While the clients each have an ambitious idea, Impossible uses collective skill and abundant energy in its approach. Cole’s succinct and naturalistic explanation of the process is refreshing. Loops are small experiments, she says. “Everything is an experiment until it is confronted with the reality of natural selection. That’s when we know if the experiment works.”
The loops, the experiments, clearly do work. For ethical and open smartphone enterprise Fairphone, Impossible’s loops provided design and engineering expertise to deliver an Android experience representative of Fairphone’s values. To help tackle fake news – in partnership with Wikipedia co-founder Jimmy Wales – Impossible launched crowdfunding for WikiTribune, the community-based news platform where professional journalists meet crowd-sourced fact-checks. For “kind insurance” app Kinsu, Impossible’s experimental loops provided early strategy, ongoing design, engineering and launch support.

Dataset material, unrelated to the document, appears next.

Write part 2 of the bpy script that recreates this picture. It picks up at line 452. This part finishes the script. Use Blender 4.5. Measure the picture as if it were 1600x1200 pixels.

That such support is being delivered to these ambitious projects speaks volumes about Impossible’s willingness to enable new ideas. It speaks to the power of the new, and of individual and collective experiments activated by a willingness for change. Yet perhaps primarily it speaks to the inspiration and experimental vision of Lily Cole herself. “Experimentation is at the core of what we do”, she says. “If we don’t experiment we aren’t able to explore possibilities, and that is what Impossible is about. You don’t know unless you try: life is arguably a series of experimentations.”